Several refugees become U.S. citizens in ceremony

- Every year millions of people seek refuge in the United States. This year the United States took in nearly 70,000 refugees. It takes several years, and a lot of work for those refugees to become legal citizens.

Many achieved that goal Friday and can now officially call themselves an American.

79 people from 28 different countries became US Citizens during a naturalization ceremony. One family escaped from Somalia with their lives.

Fatima Noor holds her naturalization certificate proudly, she's now officially an American citizen.

She along with 78 other immigrants recited their oath Friday morning. Noor clutched an American Flag throughout the ceremony. She and her husband fled Somalia in 1992 to escape certain death. Noor's own father was murdered in cold blood.
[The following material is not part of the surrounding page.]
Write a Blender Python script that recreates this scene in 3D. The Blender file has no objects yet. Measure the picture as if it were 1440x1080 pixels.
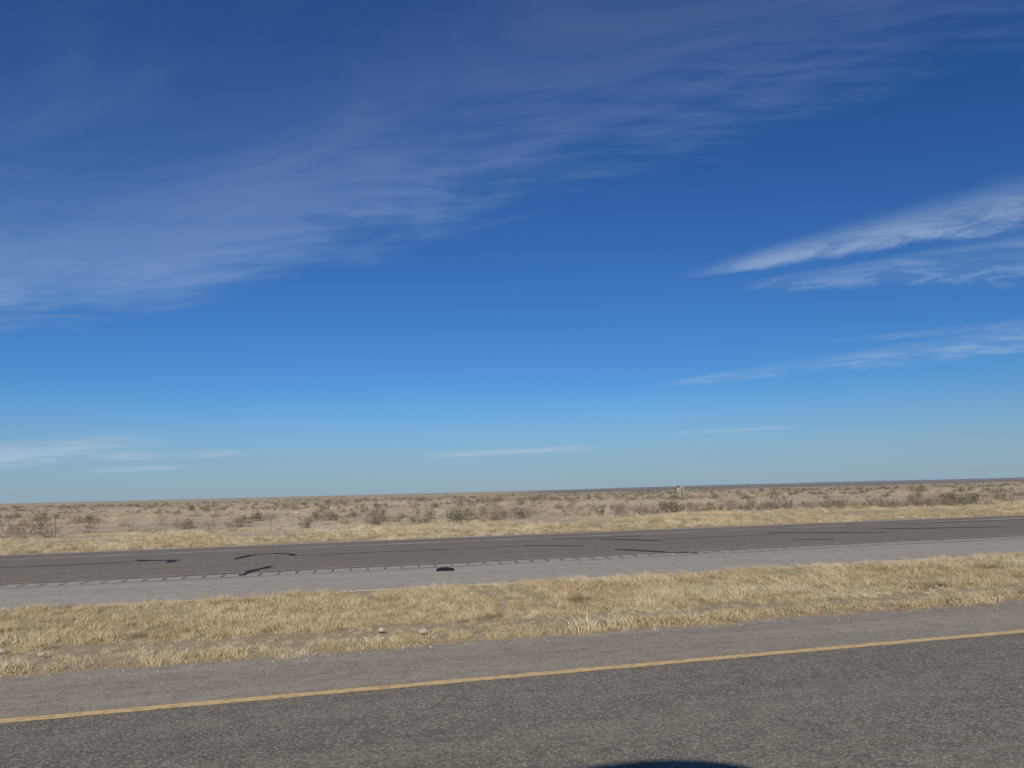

"Over there every single night you're worried about who is going to come to your house and kill you, you know her father was killed, my uncle was killed in Somalia too," said Abdullahi Noor.

Since the 1990's the United States has resettled nearly 100,000 Somali refugees.

"Back home if you don't have any money there's no way to go to school, and back home to learn English it's not allowed," said Abdullahi.

Noor says he made the effort to learn English and go to school in the U.S. before he applied for citizenship. Both are now naturalized citizens and are raising their seven children in the valley.

"Everybody likes to live in peace, you should work for it you know," said Abdullahi.

They say they're most grateful for the two things that many American's take for granted, free public school, and the freedom to live without fear of terrorists coming into your home in the middle of then night threatening to kill your family.

Around 12,000 people become naturalize citizens in the Phoenix area every year.